Nous entendons ce jour l’Eglise nous inviter au jeûne. Notre pratique à ce sujet ne doit pas faire abstraction de ces paroles. Pas plus que de celles-ci : « Le jeûne qui me plaît, n’est-ce pas ceci : faire tomber les chaînes injustes, délier les attaches du joug, rendre la liberté aux opprimés, briser tous les jougs ? N’est-ce pas partager ton pain avec celui qui a faim, accueillir chez toi les pauvres sans abri, couvrir celui que tu verras sans vêtement, ne pas te dérober à ton semblable ? » (Is 58, 6-7).

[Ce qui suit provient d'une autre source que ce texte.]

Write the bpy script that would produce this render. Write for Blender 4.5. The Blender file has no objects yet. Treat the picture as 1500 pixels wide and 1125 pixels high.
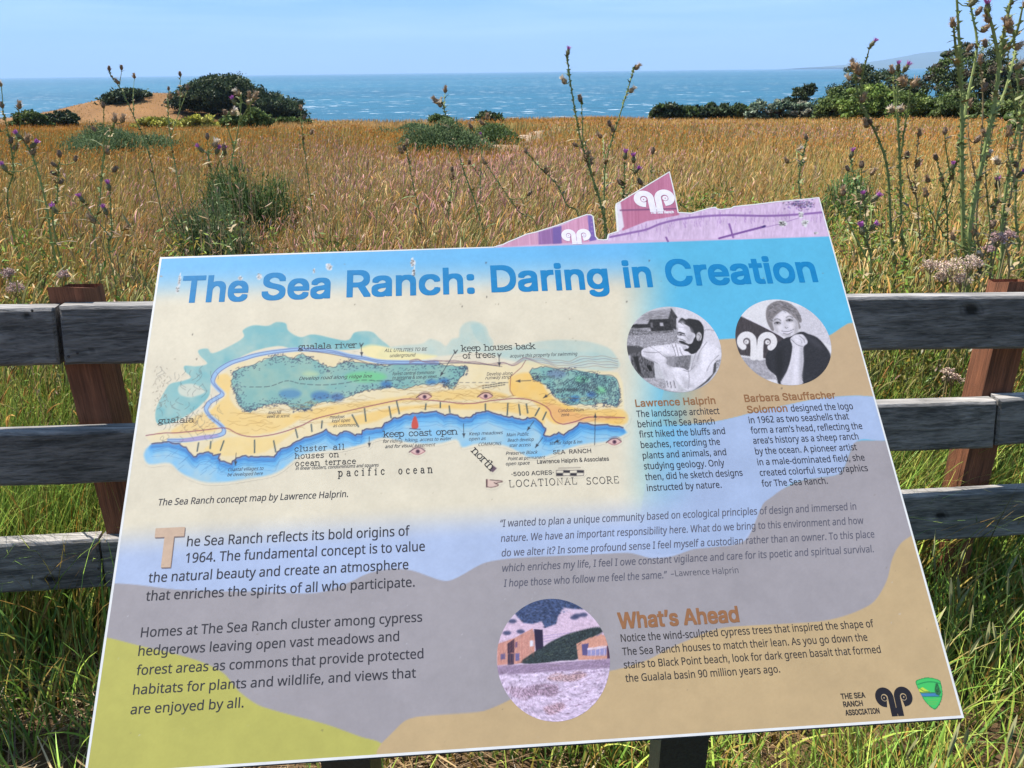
import bpy, math, random, os
import numpy as np
from mathutils import Matrix, Vector

S = bpy.context.scene
COL = S.collection

# ------------------------------------------------------------------ camera
EYE = np.array([0.0, 0.0, 1.55])
FPX, CX, CY = 1127.0, 750.0, 562.5            # photograph is 1500 x 1125
_n = np.array([-0.01074084, 0.92639743, 0.376394]); _n /= np.linalg.norm(_n)
_b = np.array([0, 0, 1.0])
_Y = -(_b - (_b @ _n) * _n); _Y /= np.linalg.norm(_Y)
_X = np.cross(_Y, _n)
MC = np.array([_X, _Y, _n])                   # camera axes -> world axes
cam_d = bpy.data.cameras.new('camera')
cam_d.sensor_width = 36.0
cam_d.lens = 36.0 * FPX / 1500.0
cam_d.clip_start = 0.05
cam_d.clip_end = 200000.0
cam = bpy.data.objects.new('camera', cam_d)
COL.objects.link(cam)
m4 = np.eye(4); m4[:3, :3] = MC; m4[:3, 3] = EYE
cam.matrix_world = Matrix(m4.tolist())
S.camera = cam

# ------------------------------------------------------------------ world, sun, exposure
SUN_DIR = np.array([-0.50, 0.20, 0.86]); SUN_DIR /= np.linalg.norm(SUN_DIR)
SUN_EL = math.asin(SUN_DIR[2])
SUN_AZ = math.atan2(SUN_DIR[0], SUN_DIR[1])   # from +Y towards +X
world = bpy.data.worlds.new('World'); S.world = world
world.use_nodes = True
wn = world.node_tree; wn.nodes.clear()
w_out = wn.nodes.new('ShaderNodeOutputWorld')
w_bg = wn.nodes.new('ShaderNodeBackground')
w_sky = wn.nodes.new('ShaderNodeTexSky')
w_sky.sky_type = 'NISHITA'; w_sky.sun_disc = False
w_sky.sun_elevation = SUN_EL; w_sky.sun_rotation = SUN_AZ
w_sky.altitude = 0; w_sky.air_density = 1.0; w_sky.dust_density = 0.15; w_sky.ozone_density = 4.0
w_bg.inputs['Strength'].default_value = 0.092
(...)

Ce jeûne-là, agréé par le Seigneur, est à la fois jeûne et aumône. Ne nous en privons pas.
« Alors, poursuit Isaïe, ta lumière jaillira comme l’aurore, et tes forces reviendront vite. Devant toi marchera ta justice, et la gloire du Seigneur fermera la marche. Alors, si tu appelles, le Seigneur répondra ; si tu cries, il dira : « Me voici. » Si tu fais disparaître de chez toi le joug, le geste accusateur, la parole malfaisante, si tu donnes à celui qui a faim ce que toi, tu désires, et si tu combles les désirs du malheureux, ta lumière se lèvera dans les ténèbres et ton obscurité sera lumière de midi » (Is 58, 8-10).
Alors sera exaucée ta prière du mercredi des cendres car alors, pourrait-on dire, te sera rendue la joie d’être sauvé.

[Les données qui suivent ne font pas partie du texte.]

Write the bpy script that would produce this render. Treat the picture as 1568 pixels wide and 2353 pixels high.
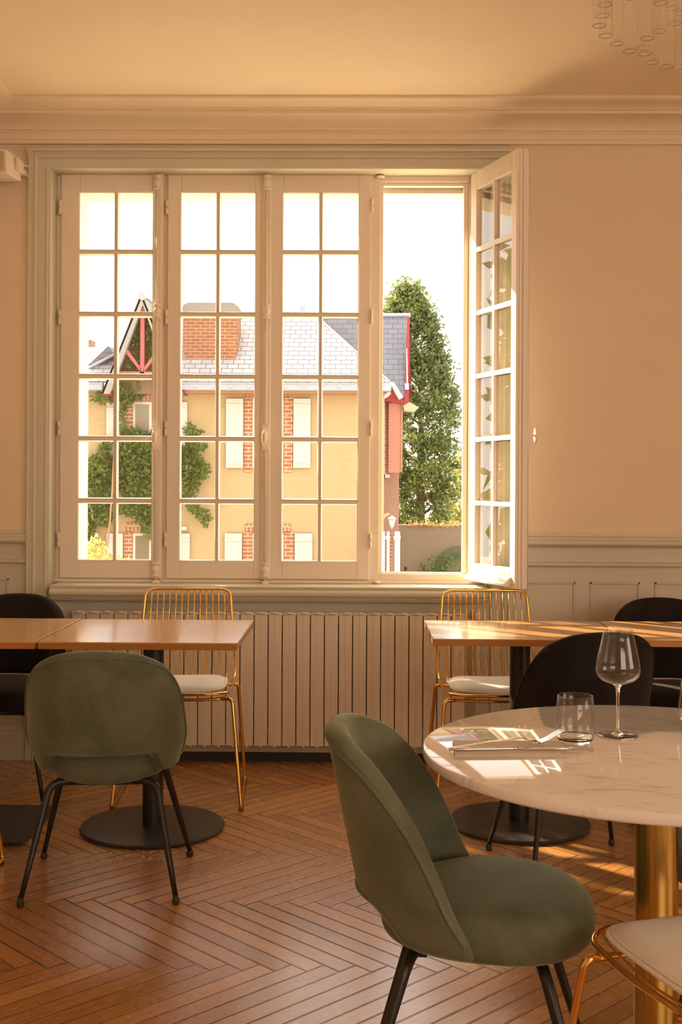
import bpy, bmesh, math, random
from mathutils import Vector, Matrix, Euler, noise
R = math.radians
PI = math.pi
random.seed(7)
S = bpy.context.scene
for o in list(bpy.data.objects): bpy.data.objects.remove(o)
COL = S.collection

# ------------------------------------------------------------------ camera
F = 2700.0; CX = 784.0; HY = 1105.0; CAMZ = 1.32
cam_d = bpy.data.cameras.new('camera')
cam = bpy.data.objects.new('camera', cam_d); COL.objects.link(cam); S.camera = cam
cam_d.sensor_fit = 'VERTICAL'; cam_d.sensor_height = 36.0
cam_d.lens = 36.0 * F / 2353.0
cam_d.shift_y = -(1176.5 - HY) / 2353.0
cam_d.clip_start = 0.05; cam_d.clip_end = 300
CM = Matrix.Rotation(R(0.76), 3, 'Z') @ Matrix.Rotation(R(90), 3, 'X') @ Matrix.Rotation(R(0.3), 3, 'Z')
cam.matrix_world = Matrix.Translation((0, 0, CAMZ)) @ CM.to_4x4()

def ray(px, py):
    return (CM @ Vector(((px - CX) / F, -(py - HY) / F, -1.0)))
def aty(px, py, Y):
    d = ray(px, py); t = Y / d.y
    return Vector((d.x * t, Y, CAMZ + d.z * t))
def atz(px, py, Z):
    d = ray(px, py); t = (Z - CAMZ) / d.z
    return Vector((d.x * t, d.y * t, Z))

# ------------------------------------------------------------------ light
S.view_settings.view_transform = 'Standard'
S.view_settings.look = 'None'
S.view_settings.exposure = 0.0
S.view_settings.gamma = 1.0
S.view_settings.use_curve_mapping = False
S.cycles.transparent_max_bounces = 40

W = bpy.data.worlds.new('world'); S.world = W; W.use_nodes = True
bg = W.node_tree.nodes['Background']
bg.inputs[0].default_value = (1.0, 0.92, 0.83, 1); bg.inputs[1].default_value = 3.4

SUN_TRAVEL = Vector((0.715, -0.695, -0.55)).normalized()
sd = bpy.data.lights.new('sun', 'SUN'); sd.energy = 22; sd.angle = R(0.6); sd.color = (1.0, 0.80, 0.54)
so = bpy.data.objects.new('sun', sd); COL.objects.link(so)
so.rotation_euler = (-SUN_TRAVEL).to_track_quat('Z', 'Y').to_euler(); so.location = (-8, 12, 9)

def area(name, loc, target, sx, sy, energy, color):
    d = bpy.data.lights.new(name, 'AREA'); d.shape = 'RECTANGLE'; d.size = sx; d.size_y = sy
    d.energy = energy; d.color = color
    o = bpy.data.objects.new(name, d); COL.objects.link(o); o.location = loc
    o.rotation_euler = (Vector(target) - Vector(loc)).to_track_quat('-Z', 'Y').to_euler()
    return o
WARM = (1.0, 0.66, 0.35)
# added warm fill lamps in unseen openings behind the camera and on the right
area('warm_fill_back', (2.4, -2.98, 1.75), (2.4, 5, 1.75), 3.0, 1.9, 46, WARM)
area('warm_fill_right', (4.35, 0.6, 1.75), (-1, 0.6, 1.6), 2.0, 1.9, 22, WARM)

# ------------------------------------------------------------------ mesh helpers
def obj(name, bm, mat, parent=None, smooth=False, loc=None, auto=None):
    me = bpy.data.meshes.new(name)
    bmesh.ops.recalc_face_normals(bm, faces=bm.faces)
    bm.to_mesh(me); bm.free()
    if smooth:
        for p in me.polygons: p.use_smooth = True
    o = bpy.data.objects.new(name, me); COL.objects.link(o)
    if mat is not None:
        if isinstance(mat, (list, tuple)):
            for m in mat: me.materials.append(m)
        else: me.materials.append(mat)
    if parent is not None: o.parent = parent
    if loc is not None: o.location = loc
    if auto:
        try:
            me.set_sharp_from_angle(angle=R(auto))
        except Exception: pass
    return o
def mod_bevel(o, w=0.003, seg=2, ang=40):
    m = o.modifiers.new('bevel', 'BEVEL'); m.width = w; m.segments = seg; m.limit_method = 'ANGLE'; m.angle_limit = R(ang)
    return o
def mod_sub(o, n=1):
    m = o.modifiers.new('sub', 'SUBSURF'); m.levels = n; m.render_levels = n
    return o
def thing(name, label, cat, loc=(0, 0, 0), rz=0, group=None):
    o = bpy.data.objects.new(name, None); COL.objects.link(o)
    o.empty_display_size = 0.1
    o.location = loc; o.rotation_euler = (0, 0, rz); o['label'] = label; o['category'] = cat
    if group: o['group'] = group
    return o
def tag(o, label, cat, group=None):
    o['label'] = label; o['category'] = cat
    if group: o['group'] = group
    return o
def struct(name, bm, mat, **k):
    o = obj(name, bm, mat, **k); o['kind'] = 'structure'; return o
def kids(o): return [c for c in bpy.data.objects if c.parent == o]
def dup(root, loc, rz, label, group=None):
    r = root.copy(); COL.objects.link(r); r.location = loc; r.rotation_euler = (0, 0, rz); r['label'] = label
    if group: r['group'] = group
    for ch in kids(root):
        c = ch.copy(); COL.objects.link(c); c.parent = r
        for g in kids(ch):
            d = g.copy(); COL.objects.link(d); d.parent = c
    return r

def box(bm, x0, x1, y0, y1, z0, z1, mi=0):
    vs = [bm.verts.new(p) for p in ((x0,y0,z0),(x1,y0,z0),(x1,y1,z0),(x0,y1,z0),(x0,y0,z1),(x1,y0,z1),(x1,y1,z1),(x0,y1,z1))]
    for f in ((0,3,2,1),(4,5,6,7),(0,1,5,4),(1,2,6,5),(2,3,7,6),(3,0,4,7)):
        fc = bm.faces.new([vs[i] for i in f]); fc.material_index = mi
    return vs
def hexa(bm, pts, mi=0):
    vs = [bm.verts.new(p) for p in pts]
    for f in ((0,3,2,1),(4,5,6,7),(0,1,5,4),(1,2,6,5),(2,3,7,6),(3,0,4,7)):
        fc = bm.faces.new([vs[i] for i in f]); fc.material_index = mi
def poly_prism(bm, pts, vec, mi=0):
    a = [bm.verts.new(p) for p in pts]; b = [bm.verts.new(Vector(p) + Vector(vec)) for p in pts]
    n = len(a)
    f = bm.faces.new(a); f.material_index = mi
    f = bm.faces.new(b[::-1]); f.material_index = mi
    for i in range(n):
        f = bm.faces.new((a[i], b[i], b[(i+1) % n], a[(i+1) % n])); f.material_index = mi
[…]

Je me réjouis beaucoup de vous retrouver chers amis, à raison de deux fois par semaine jusqu’à Pâques. En principe le mercredi et le samedi. A partir de samedi, nous nous laisserons guider vers la joie d’être sauvés à l’aide de paroles du Pape François offertes au monde depuis dix ans, cette année, qu’il est assis sur le siège de l’Apôtre Pierre.
D’ici-là, je vous souhaite un joyeux et saint Carême.